Scritto da:Alberto Berrini
Fonte: www.bancaetica.it
Come era prevedibile, il G20 di Seul (11-12 novembre 2010) non ha portato alcun risultato apprezzabile, in particolare rispetto alla “guerra delle valute” (di cui si era parlato nella rubrica “global vision” del mese scorso) tuttora in corso. Del resto la decisione della Banca Centrale americana, che ha preceduto il summit, di accelerare ulteriormente la creazione di moneta con enormi acquisti di titoli – in parole povere la scelta della Fed di stampare dollari – ha precluso a priori ogni esito positivo del G20 coreano. Si è trattato, infatti, di un atto unilaterale che ha depotenziato qualsiasi “possibilità diplomatica” dell’incontro di Seul. Gli Stati Uniti hanno, tra l’altro, così dimostrato un’incapacità culturale, prima ancora che economica e politica, di comprendere quanto il mondo sia cambiato e che gli altri Paesi, in particolare quelli in condizioni economiche favorevoli, non accettano più senza reagire quanto viene stabilito a Washington. Ma, soprattutto in quest’ultimo G20, sono definitivamente tramontate le ormai tenui speranze di un’uscita “semplice”, perché politicamente coordinata a livello internazionale, dalla crisi. Nella primavera del 2009 (vertice di Londra), al culmine della tempesta economica mondiale, sembrava che il G20, accantonato l’obsoleto G7, potesse diventare l’organismo in grado di svolgere quel ruolo. Ma da allora non si sono registrati che fallimenti negli incontri successivi, come fallimentare è stata la complessiva politica economica internazionale nell’affrontare una crisi che evolve in fasi successive, che vanno a toccare ambiti diversi del sistema economico e che, proprio per questo, è ben lontana da concludersi.
E l’esito di tutto ciò, almeno nella parte cosiddetta “sviluppata” del mondo, sono le decine di milioni di posti di lavoro persi e le scarse prospettive di riassorbire, nel breve come nel medio termine, questa “nuova” disoccupazione con riflessi negativi a livello sociale fin troppo evidenti. Dunque, in definitiva, il summit di Seul segnala che di fronte al disordine monetario internazionale nessuna “Bretton Woods” è all’orizzonte. Ma il problema non è solo “diplomatico”, ossia di relazioni internazionali, ma anche e soprattutto di “paradigma teorico” che ancora è alla base delle politiche economiche nazionali e internazionali. Da questo punto di vista il liberismo non è stato sconfitto dalla crisi, né questa ha riportato in auge, se non in maniera strumentale e limitata all’emergenza, il pensiero keynesiano.
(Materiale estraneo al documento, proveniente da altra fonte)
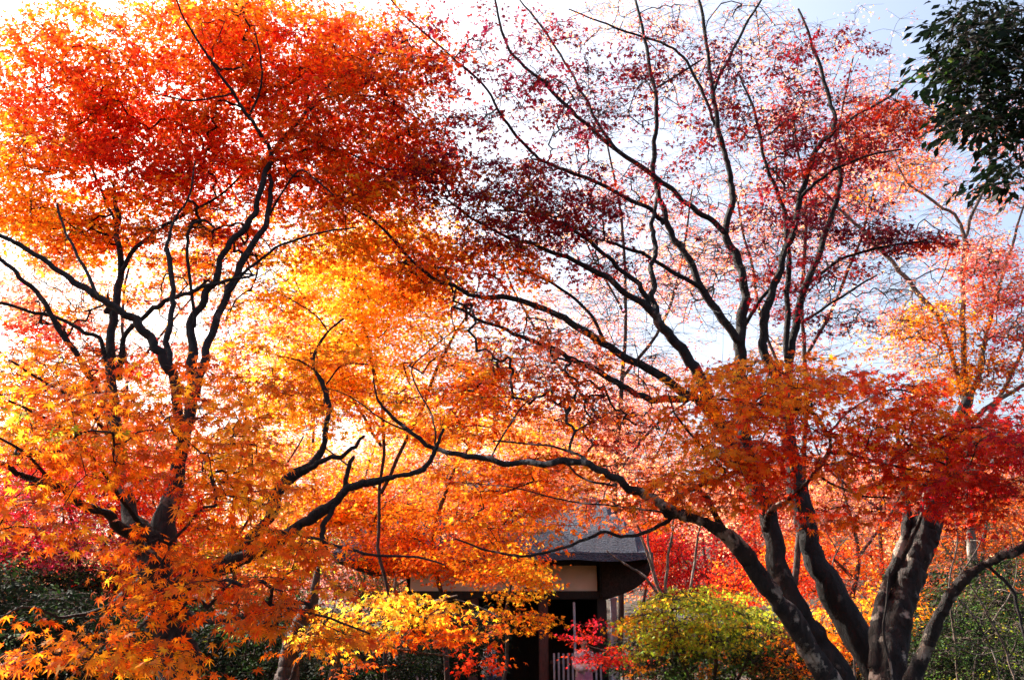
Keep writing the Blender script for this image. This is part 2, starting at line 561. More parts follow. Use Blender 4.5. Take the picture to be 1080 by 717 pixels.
# ================================================================ LEFT MAPLE (near)
def left_maple():
    t = Tree('maple_tree', 'big dark trunked orange maple spreading over the left half, leaves nearest the camera', ground_at(185, 6.2),
             group='maples in the garden')
    Y = 6.2
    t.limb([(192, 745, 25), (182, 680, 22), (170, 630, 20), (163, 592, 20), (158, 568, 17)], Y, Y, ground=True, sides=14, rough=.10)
    t.limb([(158, 578, 20), (140, 545, 14), (128, 505, 11), (120, 440, 9.5), (117, 360, 8.5), (120, 320, 7.5), (128, 285, 6.5), (124, 240, 5), (122, 205, 4), (117, 190, 3)], Y, Y + 1.4, part=True, sides=10)
    t.limb([(128, 287, 4.5), (148, 258, 4), (168, 244, 3.6), (187, 231, 3), (230, 208, 2.4), (262, 178, 1.8)], Y + 1, Y + 1.6)
    t.limb([(124, 240, 3), (108, 205, 2.4), (92, 165, 2), (70, 120, 1.6)], Y + 1.2, Y + 1.9)
    t.limb([(168, 585, 22), (176, 545, 16), (188, 490, 12), (198, 440, 10.5), (203, 392, 10), (202, 345, 8), (214, 315, 7), (230, 292, 6.4), (236, 268, 6), (258, 238, 6), (271, 216, 5.6), (280, 186, 5.4), (288, 160, 5)], Y + .1, Y + .9, part=True, sides=10)
    t.limb([(288, 162, 4.4), (280, 148, 4), (262, 124, 3.6), (246, 98, 3), (228, 72, 2.6), (206, 40, 2.2), (188, 6, 1.8), (176, -30, 1.4)], Y + .9, Y + .3)
    t.limb([(288, 160, 4), (305, 140, 3.6), (323, 119, 3.2), (336, 100, 2.8), (356, 84, 2.4), (392, 62, 2), (430, 42, 1.5)], Y + .9, Y + 1.2)
    t.limb([(325, 118, 2.4), (346, 103, 2.2), (380, 101, 2), (412, 108, 1.6), (445, 128, 1.2)], Y + 1, Y + 1.6)
    t.limb([(262, 124, 2.4), (274, 95, 2), (276, 68, 1.7), (268, 30, 1.3)], Y + .8, Y + .5)
    t.limb([(246, 98, 2), (222, 104, 1.9), (196, 106, 1.7), (160, 98, 1.3)], Y + .6, Y + .8)
    t.limb([(284, 172, 3), (304, 166, 2.8), (332, 156, 2.4), (362, 160, 2), (402, 176, 1.6), (440, 182, 1.2)], Y + .9, Y + 1.4)
    t.limb([(205, 420, 9), (213, 380, 8), (231, 332, 7.5), (250, 287, 7), (266, 258, 6.5), (279, 238, 5.5), (286, 205, 4.5), (284, 185, 4)], Y + .2, Y + .9, part=True)
    t.limb([(240, 310, 3.5), (262, 285, 3), (290, 262, 2.6), (335, 246, 2), (376, 240, 1.4)], Y + .5, Y + .3)
    t.limb([(282, 230, 2.2), (300, 200, 2), (318, 180, 1.7), (352, 206, 1.4)], Y + .9, Y + .6)
    t.limb([(192, 470, 10), (184, 410, 9.5), (176, 378, 9), (162, 360, 8.6), (138, 334, 8), (108, 317, 7), (80, 300, 6.2), (50, 276, 5.2), (20, 258, 4.6), (0, 249, 4), (-60, 222, 3)], Y, Y - .5, part=True, sides=10)
    t.limb([(108, 317, 4), (95, 296, 3.4), (84, 275, 3), (70, 245, 2.4), (60, 215, 1.8)], Y - .3, Y - .1)
    t.limb([(182, 395, 6), (175, 360, 6), (181, 330, 5.6), (182, 305, 5), (175, 262, 4.8)], Y, Y + .3)
    t.limb([(175, 262, 3.2), (184, 232, 2.6), (200, 205, 2), (206, 170, 1.6)], Y + .3, Y + .8)
    t.limb([(125, 400, 7), (132, 355, 5), (157, 330, 4.8), (180, 316, 4.4), (207, 307, 4), (238, 297, 3.4), (268, 290, 2.4)], Y + .8, Y + .3)
    t.limb([(112, 330, 6), (115, 300, 0.1)], Y + .8, Y + .8)
    t.limb([(120, 455, 8), (96, 400, 6), (66, 352, 5.2), (48, 322, 5), (28, 298, 4.4), (0, 273, 4), (-40, 250, 3)], Y + .6, Y, part=True)
    t.limb([(118, 420, 5), (108, 362, 4.2), (88, 350, 4), (64, 336, 3.6), (38, 330, 3.4), (0, 320, 3), (-30, 318, 2)], Y + .8, Y + .4)
    t.limb([(205, 345, 3.5), (203, 318, 3.2), (198, 262, 3), (200, 240, 2.7), (214, 232, 2.4), (226, 240, 2)], Y + .5, Y + .4)
    # low limbs to the left, towards the camera
    t.limb([(160, 578, 13), (140, 562, 11), (112, 545, 9), (80, 527, 8), (45, 510, 6.5), (0, 488, 5), (-50, 470, 4)], Y, 4.7, part=True, sides=10)
    t.limb([(100, 540, 4), (60, 512, 3.6), (30, 480, 3), (0, 462, 2.4)], 5.5, 4.6)
    t.limb([(152, 560, 5), (110, 500, 4), (70, 455, 3.4), (25, 430, 2.6), (-10, 412, 2)], Y, 4.8)
    t.limb([(125, 470, 4.5), (90, 430, 4), (50, 405, 3), (10, 380, 2)], Y, 5)
    t.limb([(150, 610, 6), (110, 640, 4.4), (70, 650, 3.2), (30, 640, 2.2), (0, 650, 1.6)], Y, 4.5)
    t.limb([(165, 640, 5), (140, 668, 3.6), (100, 690, 2.6), (60, 706, 1.8)], Y, 4.4)
    # limbs to the right
    t.limb([(168, 640, 20), (190, 618, 17), (220, 603, 14), (255, 588, 12), (290, 572, 10.5), (317, 553, 9.5), (352, 530, 8.8), (366, 516, 7.8), (383, 510, 6.8), (419, 502, 6), (446, 495, 5.2), (458, 476, 4), (468, 452, 2)], Y, Y - .3, part=True, sides=12, rough=.09)
    t.limb([(238, 594, 11), (262, 570, 10), (284, 545, 10.5), (292, 520, 11), (308, 502, 10.5), (326, 492, 8), (340, 474, 6.4), (344, 452, 5), (347, 428, 5.4), (340, 404, 4.4), (332, 390, 3.6), (332, 372, 3), (346, 350, 2.4), (362, 336, 1.8)], Y, Y + .3, part=True, sides=10, rough=.12)
    t.limb([(318, 497, 5.5), (345, 484, 5), (368, 476, 4.4), (384, 460, 3)], Y + .1, Y)
    t.limb([(362, 522, 5), (366, 500, 5), (373, 482, 3.6)], Y, Y)
    t.limb([(332, 390, 2), (315, 380, 1.8), (290, 374, 1.4)], Y + .3, Y + .2)
    t.limb([(346, 350, 1.6), (330, 330, 1.4), (300, 312, 1)], Y + .3, Y + .2)
    t.limb([(344, 405, 1.9), (362, 385, 1.7), (388, 384, 1.3)], Y + .3, Y + .4)
    t.limb([(240, 592, 5), (277, 561, 3.4), (315, 564, 3.2), (354, 575, 3), (392, 585, 2.8), (440, 587, 2.2), (470, 596, 1.5)], Y, 5.4)
    t.limb([(185, 640, 9), (215, 655, 6), (250, 650, 4.5), (290, 640, 3.4), (340, 650, 2.6), (390, 668, 1.8)], Y, 5)
    t.limb([(352, 532, 5), (340, 560, 6), (345, 580, 4)], Y - .2, Y - .2)
    t.finish()
    A = {'rust': 1.5, 'deep': 3, 'orange': 3, 'red': 3, 'scarlet': 1}
    O = {'orange': 4, 'deep': 1, 'amber': 3, 'rust': 2, 'gold': .6}
    W2 = {'orange': 4, 'amber': 4, 'gold': 1.5, 'rust': 1.5, 'ygreen': .25}
    W = {'gold': 3, 'amber': 3, 'yellow': 2, 'orange': 2}
    # upper crown
    t.sprays([
        (140, 300, 150, 80, 6.4, 8.4, 230, None), (250, 250, 90, 80, 6.4, 8.4, 140, None), (60, 370, 70, 40, 6, 8, 50, None),
        (60, 60, 75, 70, 6.8, 9.1, 150, {'amber': 1, 'orange': 3, 'deep': 3, 'scarlet': 2}),
        (70, 130, 90, 45, 7.0, 9.3, 110, {'red': 3, 'scarlet': 3, 'deep': 2, 'rust': 1}),
        (180, 60, 90, 75, 6.8, 9.5, 190, A),
        (150, 150, 100, 60, 7.0, 9.5, 170, {'red': 4, 'rust': 2, 'deep': 2, 'scarlet': 2}),
        (290, 60, 95, 60, 6.8, 9.3, 190, A),
        (250, 20, 90, 30, 6.8, 8.9, 70, {'deep': 2, 'orange': 2, 'gold': 1}),
        (270, 130, 80, 60, 7.0, 9.1, 130, {'rust': 3, 'red': 2, 'deep': 3}),
        (370, 110, 75, 75, 6.8, 9.3, 190, {'rust': 2, 'deep': 3, 'red': 1, 'orange': 2}),
        (400, 45, 60, 45, 7.2, 9.3, 75, {'orange': 3, 'deep': 2, 'red': 1}),
        (420, 175, 60, 45, 7.2, 9.3, 100, {'rust': 2, 'deep': 3, 'red': 2}),
        (340, 195, 80, 35, 7.0, 8.9, 90, {'deep': 3, 'rust': 2, 'orange': 3}),
        (20, 175, 50, 55, 6.3, 8.5, 80, {'gold': 1, 'amber': 3, 'orange': 2, 'rust': 1}),
        (90, 225, 90, 30, 6.8, 8.9, 90, {'gold': 3, 'amber': 3, 'orange': 3, 'red': .6}),
        (190, 225, 50, 30, 7.0, 9.1, 26, O),
        (215, 190, 70, 32, 7.0, 9.1, 60, {'red': 3, 'scarlet': 2, 'orange': 2}),
        (230, 120, 220, 130, 7.2, 10.2, 150, {'deep': 3, 'red': 2, 'orange': 3, 'gold': 1}),
        (440, 90, 50, 80, 7.2, 9.4, 40, {'red': 2, 'deep': 2, 'wine': 1}),
        (385, 230, 65, 35, 7.0, 9.3, 70, {'gold': 2, 'amber': 3, 'orange': 3}),
        (330, 265, 60, 25, 7.0, 9.1, 24, W),
        (60, 250, 70, 30, 7.5, 10, 60, {'amber': 3, 'gold': 2, 'orange': 2}),
        (20, 320, 50, 22, 7.2, 9, 22, {'coral': 3, 'amber': 2, 'red': 1}),
        (30, 280, 40, 20, 8, 10, 12, {'coral': 3, 'amber': 2}),
        (150, 290, 60, 40, 7.8, 10, 34, {'gold': 2, 'coral': 2, 'amber': 2}),
        (235, 260, 60, 40, 7.8, 10, 46, {'orange': 2, 'scarlet': 1, 'gold': 2}),
        (270, 340, 50, 40, 7.8, 10, 36, {'coral': 2, 'gold': 2, 'amber': 1}),
        (150, 375, 60, 18, 7.4, 9, 18, {'coral': 2, 'red': 2, 'orange': 1}),
        (310, 300, 50, 30, 7.6, 9.6, 26, W),
        (60, 345, 60, 14, 7.3, 8.9, 14, {'red': 2, 'coral': 2}),
    ], T_MID, .070, (26, 40), .32, 'crown', twiglets=4, thr=-.04, nfreq=2.3, face=.25, mult=1.08, tip_r=.0017)
    # lower crown, near the camera
    t.sprays([
        (60, 400, 85, 42, 4.6, 6.4, 50, W2),
        (30, 450, 60, 50, 4.4, 6.0, 42, {'orange': 4, 'amber': 2, 'gold': 1, 'rust': 1, 'ygreen': .25}),
        (130, 440, 90, 50, 4.8, 6.0, 44, W2), (165, 575, 50, 26, 4.8, 5.7, 13, O), (140, 615, 70, 18, 4.6, 5.6, 10, O),
        (110, 490, 110, 45, 4.6, 6.0, 28, {'orange': 3, 'deep': 3, 'amber': 2, 'scarlet': 1}),
        (225, 430, 60, 55, 4.8, 6.2, 34, {'orange': 3, 'amber': 3, 'gold': 1, 'deep': 1}),
        (250, 500, 60, 40, 4.8, 6.0, 28, {'amber': 3, 'orange': 3, 'gold': 2}),
        (30, 540, 50, 35, 4.4, 5.6, 22, O),
        (100, 660, 105, 42, 4.3, 5.2, 13, {'orange': 4, 'amber': 3, 'deep': 1}),
        (60, 690, 70, 30, 4.3, 5.0, 12, {'orange': 4, 'amber': 2, 'rust': 1}),
        (150, 700, 60, 25, 4.3, 5.0, 13, {'orange': 3, 'amber': 3, 'gold': 1}),
        (230, 540, 55, 30, 4.8, 5.8, 16, O),
        (225, 625, 50, 28, 4.6, 5.6, 12, {'rust': 2, 'deep': 2, 'orange': 3}),
        (300, 622, 60, 22, 4.8, 5.8, 15, {'deep': 3, 'orange': 3, 'amber': 1}),
        (330, 665, 60, 20, 4.8, 5.8, 12, {'amber': 3, 'orange': 3, 'gold': 1}),
        (215, 600, 40, 20, 4.8, 5.6, 6, O),
        (330, 580, 60, 25, 5.2, 6.0, 18, {'amber': 2, 'orange': 2, 'gold': 1}),
        (320, 400, 60, 60, 5.8, 6.8, 40, {'amber': 3, 'orange': 3, 'gold': 2}),
    ], T_NEAR, .082, (12, 22), .26, 'lower_foliage', twiglets=4, mult=1.0, thr=.04, nfreq=1.4, face=.55, droop=.35, tilt=.45)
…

Questo implica dei cambiamenti, non solo di obiettivi e di strumenti, ma anche di atmosfera culturale, visioni della società e sistemi di valori che circondano e permeano il nucleo della politica economica. Al punto che l’economista americano Krugman tristemente osserva che “Il Presidente Obama e compagnia sono riusciti in una grande impresa: convincere gli elettori che l’interventismo pubblico ha fallito senza applicare l’interventismo pubblico”. (Obama ha perso e non ha più “stimoli”, Il Sole 24 Ore, 13 novembre 2010) Tornando ai commenti sull’ultimo G20, anche un economista “moderato” come Franco Bruni ha sottolineato che “la crisi dovrebbe aver insegnato che le cose sono cambiate: cambiano le locomotive ma, soprattutto, il modello di sviluppo precedente non si è inceppato per un incidente di percorso, ma perché non era sostenibile”. (Il mondo alla guerra delle valute, La Stampa, 13 novembre 2010).
Peccato che, a distanza di tre anni dalla più grave crisi economica internazionale, paragonabile solo alla Grande Depressione degli anni Trenta, nessuno sembra accorgersene.